#### STATED PROBLEM:
Copy out the complete listing, word for word.

#### STORED DATA:
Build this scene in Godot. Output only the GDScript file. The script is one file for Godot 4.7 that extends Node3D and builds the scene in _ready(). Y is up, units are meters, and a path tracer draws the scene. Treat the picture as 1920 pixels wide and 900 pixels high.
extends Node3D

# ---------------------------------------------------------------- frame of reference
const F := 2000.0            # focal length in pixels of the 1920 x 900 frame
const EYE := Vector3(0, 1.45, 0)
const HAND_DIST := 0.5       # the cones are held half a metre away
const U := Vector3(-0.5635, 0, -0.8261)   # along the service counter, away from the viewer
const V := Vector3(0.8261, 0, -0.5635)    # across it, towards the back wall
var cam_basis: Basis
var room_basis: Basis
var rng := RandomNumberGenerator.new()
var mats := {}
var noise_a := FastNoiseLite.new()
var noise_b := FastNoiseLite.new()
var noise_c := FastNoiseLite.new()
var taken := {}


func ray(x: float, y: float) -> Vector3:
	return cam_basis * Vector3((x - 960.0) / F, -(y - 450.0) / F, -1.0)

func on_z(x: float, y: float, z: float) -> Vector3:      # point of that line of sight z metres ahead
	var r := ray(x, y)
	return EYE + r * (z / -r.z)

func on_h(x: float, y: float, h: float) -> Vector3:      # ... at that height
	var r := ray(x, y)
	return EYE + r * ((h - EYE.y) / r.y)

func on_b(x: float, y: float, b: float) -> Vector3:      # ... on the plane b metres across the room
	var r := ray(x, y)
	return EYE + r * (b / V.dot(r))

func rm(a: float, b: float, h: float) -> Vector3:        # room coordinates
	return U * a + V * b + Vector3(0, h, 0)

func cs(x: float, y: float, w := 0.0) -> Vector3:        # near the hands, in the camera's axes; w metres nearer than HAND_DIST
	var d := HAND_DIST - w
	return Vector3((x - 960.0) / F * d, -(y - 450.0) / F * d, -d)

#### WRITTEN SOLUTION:
Build this scene in Godot. Output only the GDScript file. The script is one file for Godot 4.7 that extends Node3D and builds the scene in _ready(). Y is up, units are meters, and a path tracer draws the scene. Treat the picture as 1920 pixels wide and 900 pixels high.
extends Node3D

# ---------------------------------------------------------------- frame of reference
const F := 2000.0            # focal length in pixels of the 1920 x 900 frame
const EYE := Vector3(0, 1.45, 0)
const HAND_DIST := 0.5       # the cones are held half a metre away
const U := Vector3(-0.5635, 0, -0.8261)   # along the service counter, away from the viewer
const V := Vector3(0.8261, 0, -0.5635)    # across it, towards the back wall
var cam_basis: Basis
var room_basis: Basis
var rng := RandomNumberGenerator.new()
var mats := {}
var noise_a := FastNoiseLite.new()
var noise_b := FastNoiseLite.new()
var noise_c := FastNoiseLite.new()
var taken := {}


func ray(x: float, y: float) -> Vector3:
	return cam_basis * Vector3((x - 960.0) / F, -(y - 450.0) / F, -1.0)

func on_z(x: float, y: float, z: float) -> Vector3:      # point of that line of sight z metres ahead
	var r := ray(x, y)
	return EYE + r * (z / -r.z)

func on_h(x: float, y: float, h: float) -> Vector3:      # ... at that height
	var r := ray(x, y)
	return EYE + r * ((h - EYE.y) / r.y)

func on_b(x: float, y: float, b: float) -> Vector3:      # ... on the plane b metres across the room
	var r := ray(x, y)
	return EYE + r * (b / V.dot(r))

func rm(a: float, b: float, h: float) -> Vector3:        # room coordinates
	return U * a + V * b + Vector3(0, h, 0)

func cs(x: float, y: float, w := 0.0) -> Vector3:        # near the hands, in the camera's axes; w metres nearer than HAND_DIST
	var d := HAND_DIST - w
	return Vector3((x - 960.0) / F * d, -(y - 450.0) / F * d, -d)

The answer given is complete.